# [Problem details]
Look through the records below and collect all lines that hold the string "wide".

# [Material supplied]
=======
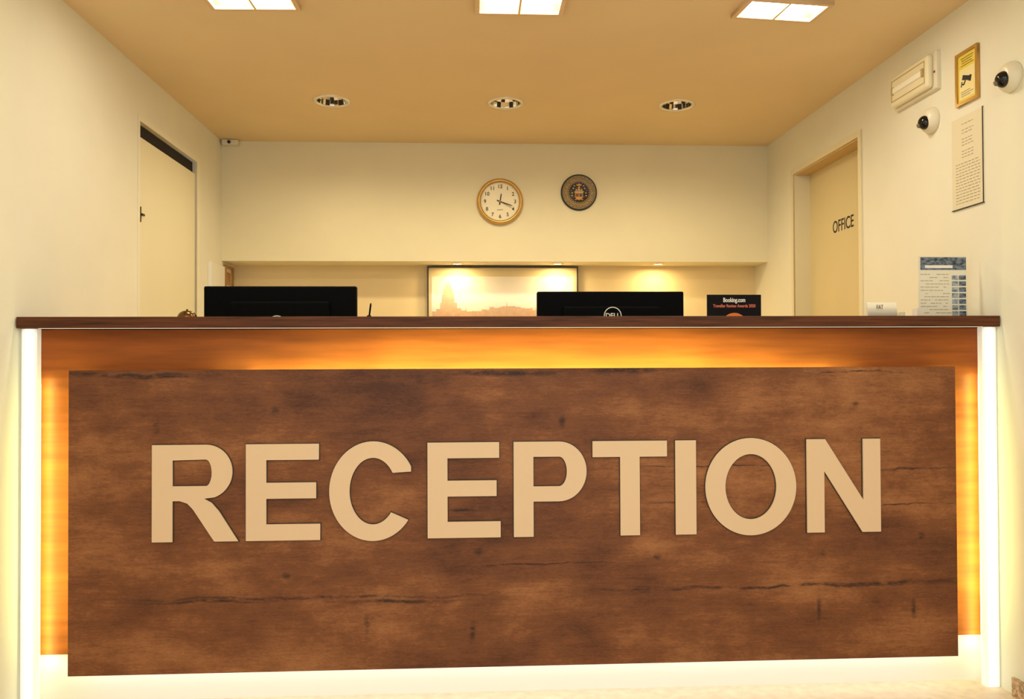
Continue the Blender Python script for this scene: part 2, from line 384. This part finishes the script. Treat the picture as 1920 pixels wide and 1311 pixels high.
# emblem
el=(.66,YB,2.155);M=MF(el)
Q=thing('wall_plaque','round dark plaque with gold ornamental ring and colourful crest','plaque',el)
dk=mat('plaque_dark',(16,12,12),.4);cr=mat('plaque_relief',(208,180,122),.45);rd=mat('crest_red',(150,60,35),.5);gd=mat('crest_gold',(212,158,62),.45);gb=mat('crest_blue',(55,80,110),.5)
pd=lathe('plaque_disc',[(0,0),(.110,0),(.110,.010),(.107,.014),(.103,.011),(0,.011)],M,dk,64)
def fl_(name,loops,m,z=.0125): return flat(name,loops,tr(M,0,0,z),m,.003)
R=[fl_('r',[circ(0,0,.1005,64),circ(0,0,.0985,64)],cr),fl_('r',[circ(0,0,.0680,64),circ(0,0,.0660,64)],cr)]
for i in range(24):
    a=2*math.pi*i/24
    MM=tr(M,0,0,.0125)@rz(a)
    R.append(flat('g',[[(-.0085,.072),(.0085,.072),(.0098,.0945),(-.0098,.0945)],[(-.0060,.0750),(.0060,.0750),(.0070,.092),(-.0070,.092)]],MM,cr,.003))
    R.append(flat('g',[[(-.0022,.078),(.0022,.078),(.0022,.089),(-.0022,.089)]],MM,gd if i%2 else cr,.003))
C_=[]
for i in range(32):
    a=2*math.pi*i/32
    C_.append(fl_('c',[circ(.0615*math.cos(a),.0615*math.sin(a),.0022,8)],gd if i%2 else cr))
C_.append(fl_('c',[[(-.024,-.004),(-.024,-.028),(-.014,-.042),(0,-.048),(.014,-.042),(.024,-.028),(.024,-.004)],[(-.020,-.008),(-.020,-.027),(-.002,-.027),(-.002,-.008)],[(.002,-.008),(.002,-.027),(.020,-.027),(.020,-.008)]],gd))
C_.append(fl_('c',[rect(-.019,-.026,-.003,-.009)],rd));C_.append(fl_('c',[rect(.003,-.026,.019,-.009)],gb))
C_.append(fl_('c',[[(-.030,.0),(-.022,-.003),(.022,-.003),(.032,.003),(.026,.006),(-.024,.006)]],cr))
for xx,w_,h0,h1 in ((-.016,.006,.009,.028),(0,.008,.009,.036),(.016,.006,.009,.028)):
    C_.append(fl_('c',[[(xx-w_,h0),(xx+w_,h0),(xx+w_*.7,(h0+h1)/2-.001),(xx-w_*.7,(h0+h1)/2-.001)]],cr))
    C_.append(fl_('c',[[(xx-w_*.9,(h0+h1)/2+.001),(xx+w_*.9,(h0+h1)/2+.001),(xx+w_*.5,h1),(xx-w_*.5,h1)]],rd if xx else gd))
C_.append(fl_('c',[[(-.014,.040),(.014,.040),(.016,.052),(.008,.046),(0,.056),(-.008,.046),(-.016,.052)]],gd))
for q_ in (-1,1):
    for k in range(7):
        a=math.radians(-66+k*20);rr=.042 if k%2 else .048;x_=q_*rr*math.cos(a);y_=rr*math.sin(a)
        C_.append(fl_('c',[[(x_-.006,y_),(x_,y_-.004),(x_+.006,y_+.001),(x_,y_+.005)]],(gd,rd,cr)[k%3]))
r1=join('ornamental_ring',R);r2=join('crest',C_)
par(Q,pd,r1,r2)

# ------------------------------------------------------------ niche
P_=thing('framed_picture','thin dark-framed sepia skyline picture standing in the lit niche','picture',(.205,YN,ZS))
py=YN-.025
fr=flat('picture_frame',[rect(-.27,1.05,.68,1.728),rect(-.262,1.058,.672,1.720)],MF((0,py,0)),mat('frame_dark',(50,36,26),.4),.02)
mt=box('picture_mount',-.262,.672,py,py+.004,1.058,1.720,mat('mount_cream',(226,208,162),.7))
bk=box('picture_stand',-.2,.6,py+.004,YN-.002,ZS,1.15,darkm)
am=bpy.data.materials.new('sepia_print');am.use_nodes=True
n=am.node_tree.nodes;l=am.node_tree.links;b=n['Principled BSDF'];b.inputs['Roughness'].default_value=.5
tc=n.new('ShaderNodeTexCoord');sx=n.new('ShaderNodeSeparateXYZ');mr=n.new('ShaderNodeMapRange');mr.inputs[1].default_value=1.42;mr.inputs[2].default_value=1.67
nz=n.new('ShaderNodeTexNoise');nz.inputs['Scale'].default_value=5
r=n.new('ShaderNodeValToRGB');r.color_ramp.elements[0].color=lin((232,210,186));r.color_ramp.elements[1].color=lin((238,226,206));e_=r.color_ramp.elements.new(.4);e_.color=lin((250,245,238))
ad=n.new('ShaderNodeMath');ad.operation='MULTIPLY_ADD';ad.inputs[1].default_value=.25;ad2=n.new('ShaderNodeMath');ad2.operation='SUBTRACT';ad2.inputs[1].default_value=.12
l.new(tc.outputs['Object'],sx.inputs[0]);l.new(sx.outputs[2],mr.inputs[0]);l.new(tc.outputs['Object'],nz.inputs['Vector']);l.new(nz.outputs['Fac'],ad.inputs[0]);l.new(mr.outputs[0],ad.inputs[2]);l.new(ad.outputs[0],ad2.inputs[0]);l.new(ad2.outputs[0],r.inputs[0]);l.new(r.outputs[0],b.inputs['Base Color'])
art=box('artwork',-.245,.655,py-.002,py-.0005,1.10,1.665,am)
skm=bpy.data.materials.new('skyline_print');skm.use_nodes=True
n=skm.node_tree.nodes;l=skm.node_tree.links;b=n['Principled BSDF']
tc=n.new('ShaderNodeTexCoord');sx=n.new('ShaderNodeSeparateXYZ');mr=n.new('ShaderNodeMapRange');mr.inputs[1].default_value=1.40;mr.inputs[2].default_value=1.70
nz=n.new('ShaderNodeTexNoise');nz.inputs['Scale'].default_value=55;nz.inputs['Detail'].default_value=3
ad=n.new('ShaderNodeMath');ad.operation='MULTIPLY_ADD';ad.inputs[1].default_value=.6;ad2=n.new('ShaderNodeMath');ad2.operation='SUBTRACT';ad2.inputs[1].default_value=.30
r=n.new('ShaderNodeValToRGB');r.color_ramp.elements[0].color=lin((198,158,124));r.color_ramp.elements[1].color=lin((230,210,186))
l.new(tc.outputs['Object'],sx.inputs[0]);l.new(tc.outputs['Object'],nz.inputs['Vector']);l.new(sx.outputs[2],mr.inputs[0]);l.new(nz.outputs['Fac'],ad.inputs[0]);l.new(mr.outputs[0],ad.inputs[2]);l.new(ad.outputs[0],ad2.inputs[0]);l.new(ad2.outputs[0],r.inputs[0]);l.new(r.outputs[0],b.inputs['Base Color'])
pts=[(-.24,1.2),(-.24,1.445),(-.215,1.445),(-.215,1.46),(-.19,1.46),(-.188,1.50),(-.180,1.50),(-.178,1.55),(-.170,1.553),(-.168,1.583),(-.162,1.585),(-.160,1.598),(-.154,1.612),(-.146,1.620),(-.144,1.635),(-.140,1.655),(-.136,1.635),(-.134,1.620),(-.126,1.612),(-.120,1.598),(-.118,1.585),(-.112,1.583),(-.110,1.553),(-.102,1.55),(-.100,1.50),(-.085,1.50),(-.083,1.465),(-.06,1.465),(-.058,1.45)]
x=-.055
rs=random.Random(9)
while x<.64:
    w_=rs.uniform(.012,.035);base=1.452+.03*math.exp(-((x-.25)/.12)**2);h_=base+rs.uniform(-.008,.012)
    pts+= [(x,h_),(min(x+w_,.648),h_)]
    if rs.random()<.25:
        pts+= [(min(x+w_,.648)+.002,h_+.004),(min(x+w_,.648)+.004,h_+.03),(min(x+w_,.648)+.006,h_+.004)]; x+=.008
    x+=w_+.001
pts+=[(.655,1.45),(.655,1.2)]
sk=flat('skyline',[pts],MF((0,py-.003,0)),skm,.001)
par(P_,fr,mt,bk,art,sk)
for x in (-.08,.54,1.17):
    e=thing('niche_spotlight','small round recessed spotlight glowing in the niche soffit','spotlight',(x,YB+.10,ZN),'niche spotlights')
    M=MC((x,YB+.10,ZN))
    par(e,lathe('spotlight_ring',[(.034,0),(.034,.004),(.026,.005),(.026,0)],M,chrome,32),lathe('spotlight_lamp',[(0,.003),(.025,.003),(.025,0),(0,0)],M,spotm,32,False))
tanf=mat('tan_frame',(170,126,72),.5)
G=thing('wall_switch_panel','small cream framed panel on the niche end wall','wall panel',(XL,5.02,1.66))
M=ML((XL,5.03,1.655))
par(G,flat('panel_frame',[rect(-.085,-.095,.085,.060),rect(-.065,-.08,.065,.045)],tr(M,0,0,.008),tanf,.016),
    box('panel_face',-.066,.066,-.081,.046,.0,.006,plastw,0,M),box('panel_switch',-.035,.035,-.055,.02,.006,.010,tanf,.001,M))
G=thing('motion_sensor','small white motion sensor high in the ceiling corner','sensor',(-1.42,YB-.0,2.44))
par(G,box('sensor_bracket',-1.465,-1.37,YB-.05,YB,2.418,2.449,plastw,.006),lathe('sensor_eye',[(0,.012),(.008,.010),(.010,.004),(.010,0)],MF((-1.42,YB-.05,2.432)),ink,20))

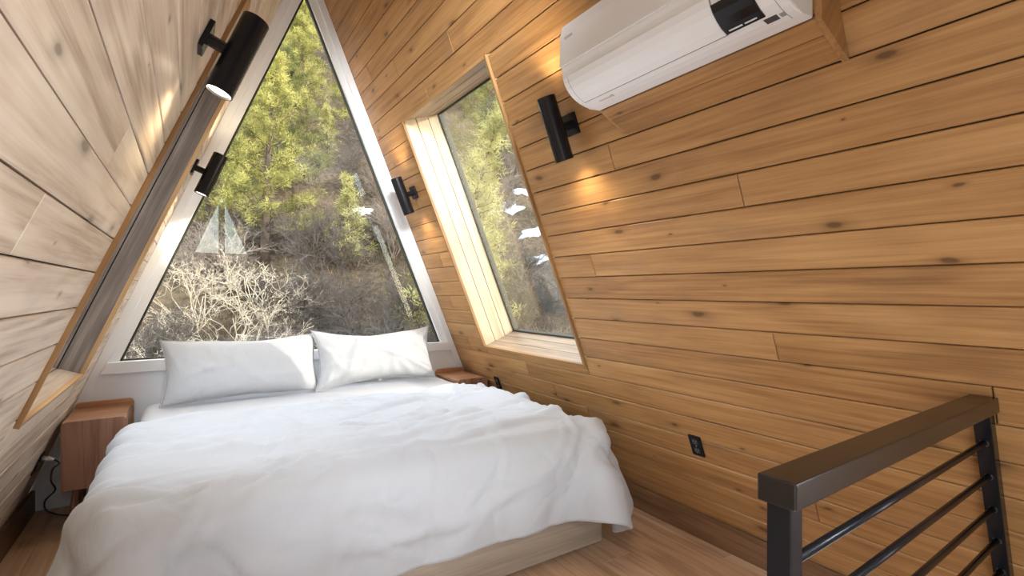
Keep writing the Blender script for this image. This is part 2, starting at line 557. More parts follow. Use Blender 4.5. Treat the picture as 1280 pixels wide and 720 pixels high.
def slope_window(idx, side, y0, y1, label):
    root = empty('window_%d' % idx, wmat(side, (y0 + y1) / 2, WS0), label=label, kind='structure')
    lo, hi = WS0, WS1
    sh = lambda o: RISE * (-o) / DEP
    def piece(name, mat, ya, yb, f):                 # f(off)->(s0,s1); a piece between two depths
        pass
    nb = 3
    ex = -1 if side == 'R' else 1
    def slab(name, mat, pts):                        # pts: 8 of (y,s,off)
        M = wmat(side, sum(p[0] for p in pts) / 8, sum(p[1] for p in pts) / 8, sum(p[2] for p in pts) / 8)
        Mi = M.inverted()
        v = [Mi @ wp(side, *p) for p in pts]
        # keep the outward winding whichever way it was listed
        mb = MB().hexa(v)
        o = mb.build(name, mat, root, M)
        return o
    def orient(pts):
        a, b, c = (Vector(pts[i]) for i in (0, 1, 3)); up = Vector(pts[4]) - a
        hand = (b - a).cross(c - a).dot(up) * (-1 if side == 'R' else 1)
        return pts if hand > 0 else [pts[i] for i in (3, 2, 1, 0, 7, 6, 5, 4)]
    for k in range(nb):
        o0, o1 = -DEP * k / nb - 0.0028, -DEP * (k + 1) / nb + 0.0028
        for (ya, yb) in ((y1, y1 + .019), (y0 - .019, y0)):
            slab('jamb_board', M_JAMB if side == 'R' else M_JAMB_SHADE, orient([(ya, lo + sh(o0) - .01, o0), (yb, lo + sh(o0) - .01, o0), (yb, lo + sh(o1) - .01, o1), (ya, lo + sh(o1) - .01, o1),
                                        (ya, hi + sh(o0) + .01, o0), (yb, hi + sh(o0) + .01, o0), (yb, hi + sh(o1) + .01, o1), (ya, hi + sh(o1) + .01, o1)]))
        for nm, sa, sb in (('sill_board', lo - .019, lo), ('head_board', hi, hi + .019)):
            slab(nm, M_SILL, orient([(y0, sa + sh(o0), o0), (y1, sa + sh(o0), o0), (y1, sa + sh(o1), o1), (y0, sa + sh(o1), o1),
                              (y0, sb + sh(o0), o0), (y1, sb + sh(o0), o0), (y1, sb + sh(o1), o1), (y0, sb + sh(o1), o1)]))
    # casing strips standing proud of the boards
    t, w = 0.016, (0.015 if side == 'R' else 0.011)
    for k_, (ya, yb, sa, sb) in enumerate(((y0 - .003, y0 + w - .003, lo - w, hi + .004), (y1 - w + .008, y1 + .008, lo - w, hi + .004),
                           (y0 + w, y1 - w + .006, lo - w + .004, lo + .004), (y0 + w, y1 - w + .006, hi - .010, hi + .006))):
        slab('casing', M_CASING_V if k_ < 2 else M_CASING, orient([(ya, sa, -.004), (yb, sa, -.004), (yb, sb, -.004), (ya, sb, -.004),
                                  (ya, sa, t), (yb, sa, t), (yb, sb, t), (ya, sb, t)]))
    # pane and its gasket
    og = -DEP + 0.004
    r = sh(og)
    slab('pane', M_GLASS, orient([(y0, lo + r, og - .008), (y1, lo + r, og - .008), (y1, hi + r, og - .008), (y0, hi + r, og - .008),
                           (y0, lo + r, og), (y1, lo + r, og), (y1, hi + r, og), (y0, hi + r, og)]))
    g = MB()
    e = 0.012
    for ya, yb, sa, sb in ((y0, y0 + e, lo + r, hi + r), (y1 - e, y1, lo + r, hi + r), (y0, y1, lo + r, lo + r + e), (y0, y1, hi + r - e, hi + r)):
        pts = orient([(ya, sa, og + .001), (yb, sa, og + .001), (yb, sb, og + .001), (ya, sb, og + .001), (ya, sa, og + .008), (yb, sa, og + .008), (yb, sb, og + .008), (ya, sb, og + .008)])
        g.hexa([wp(side, *p) for p in pts])
    M = WM[root.name]
    g.v = [tuple(M.inverted() @ Vector(p)) for p in g.v]
    g.build('gasket', M_GASKET, root, M)
    # outer frame closing the reveal to the roof
    f = MB()
    for ya, yb, sa, sb in ((y0 - .06, y0, lo - .06, hi + r + .08), (y1, y1 + .06, lo - .06, hi + r + .08), (y0, y1, lo - .06, lo + r), (y0, y1, hi + r, hi + r + .08)):
        pts = orient([(ya, sa, -.34), (yb, sa, -.34), (yb, sb, -.34), (ya, sb, -.34), (ya, sa, -.301), (yb, sa, -.301), (yb, sb, -.301), (ya, sb, -.301)])
        f.hexa([wp(side, *p) for p in pts])
    f.v = [tuple(M.inverted() @ Vector(p)) for p in f.v]
    f.build('outer_frame', M_GASKET, root, M)
    if side == 'L':                                 # nail heads along the far casing strip
        for i in range(14):
            m = wmat(side, y1 - .003, lo + .05 + i * 0.135, t)
            MB().lathe([(0, .0008), (.004, .0008), (.004, -.002)], 8).build('nail', M_NAIL, root, m)
    return root


slope_window(1, 'R', WY0, WY1, 'fixed window in the right sloping wall with a deep boarded reveal')
slope_window(2, 'L', WY0, WY1, 'fixed window in the left sloping wall with boarded reveal coloured as in shade, seen edge on')
slope_window(3, 'L', -1.6, -0.4, 'fixed window in the left sloping wall behind the camera')

# skirting boards
mb = MB(); mb.prism([(XR - .075, 0.0), (XR - .004, 0.0), (XR - .062, .132), (XR - .075, .132)], YB, YG - .03, ax=1)
mb.v = [(p[2], p[1], p[0]) if False else p for p in mb.v]


def skirting(name, side):
    m = MB()
    sx = 1 if side == 'R' else -1
    xw = XR if side == 'R' else XL
    a = xw - sx * .078; b = xw - sx * .002; c = xw - sx * .058
    y0, y1 = YB, YG - .02
    pts = [(a, y0, 0), (b, y0, 0), (c, y0, .132), (a, y0, .132), (a, y1, 0), (b, y1, 0), (c, y1, .132), (a, y1, .132)]
    L0 = y1 - y0
    M = Matrix.Translation(((a + b) / 2, (y0 + y1) / 2, 0)) @ Matrix.Rotation(R(90), 4, 'Z')
    v = [M.inverted() @ Vector(p) for p in pts]
    if sx > 0: v = v[4:] + v[:4]
    m.hexa(v)
    o = m.build(name, M_BASEB, None, M, bevel=0.002)
    return tag(o, kind='structure', label='dark wooden skirting board along the %s wall' % ('right' if sx > 0 else 'left'))


skirting('baseboard_right', 'R')
skirting('baseboard_left', 'L')

# floor: boards on a dark underlay
floor = MB().box((XL, YB, -.20), (XR, YG + .1, -.022)).build('floor', M_BACK)
tag(floor, kind='structure', label='brown oak plank floor')
W_F = 0.18
i = 0
x = XL
while x < XR - 0.01:
    x1 = min(x + W_F, XR)
    y = YB - RW.uniform(0, 1.0)
    while y < YG:
        y1 = y + 1.22
        a, b = max(y, YB), min(y1, YG)
        if b - a > .03:
            L, W = round(b - a, 3), round(x1 - x, 3)
            key = ('f', L, W)
            if key not in board_cache:
                board_cache[key] = MB().board(L - .001, W - .0012, 0.02, 0.0012).mesh('floor_board', M_FLOOR)
            link('floor_board', board_cache[key], floor, Matrix.Translation(((x + x1) / 2, (a + b) / 2, 0)) @ Matrix.Rotation(R(90), 4, 'Z'))
        y = y1
    x = x1

# ------------------------------------------------------------------ gable with the triangular window
def zl(x): return (x - XL) / K
XC = (XL + XR) / 2
ZR = (XC - XL) / K
GZ0 = 0.862                                # bottom of the glass
INS = 0.105                                # trim width, measured across the slope
hx = INS / SN                              # the same measured along x
wall_b = MB()
wall_b.prism([(-.0, XL), (-.0, XR), (GZ0 - .03, XR - K * (GZ0 - .03)), (GZ0 - .03, XL + K * (GZ0 - .03))], YG + .012, YG + .12, ax=1)
wall_b.prism([(-2.9, XL - 1.2), (-2.9, XR + 1.2), (-.0, XR), (-.0, XL)], YG + .012, YG + .12, ax=1)
wb_o = wall_b.build('wall_back', M_WHITEWALL)
tag(wb_o, kind='structure', label='low white painted gable wall behind the headboard end')
win = empty('window_4', Matrix.Translation((XC, YG, GZ0)), label='large triangular gable window in a white frame', kind='structure')
WMI = lambda o: WM[o.name]


def wbuild(mb, name, mat, parent, bevel=0, smooth=False):     # world-space verts into parent's frame
    Mi = WM[parent.name].inverted()
    mb.v = [tuple(Mi @ Vector(p)) for p in mb.v]
    return mb.build(name, mat, parent, WM[parent.name], bevel=bevel, smooth=smooth)


def slope_strip(xa, xb, ya, yb, z0, z1, side):
    """strip following a slope, xa/xb inset from the wall line (along x)"""
    m = MB()
    def X(z, d): return (XL + K * z + d) if side == 'L' else (XR - K * z - d)
    p = [(X(z0, xa), ya, z0), (X(z0, xb), ya, z0), (X(z0, xb), yb, z0), (X(z0, xa), yb, z0),
         (X(z1, xa), ya, z1), (X(z1, xb), ya, z1), (X(z1, xb), yb, z1), (X(z1, xa), yb, z1)]
    if side == 'R': p = [p[i] for i in (3, 2, 1, 0, 7, 6, 5, 4)]
    return m.hexa(p)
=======
# [Response to this exercise]
Continue the Blender Python script for this scene: part 2, from line 384. This part finishes the script. Treat the picture as 1920 pixels wide and 1311 pixels high.
Keep writing the Blender script for this image. This is part 2, starting at line 557. More parts follow. Use Blender 4.5. Treat the picture as 1280 pixels wide and 720 pixels high.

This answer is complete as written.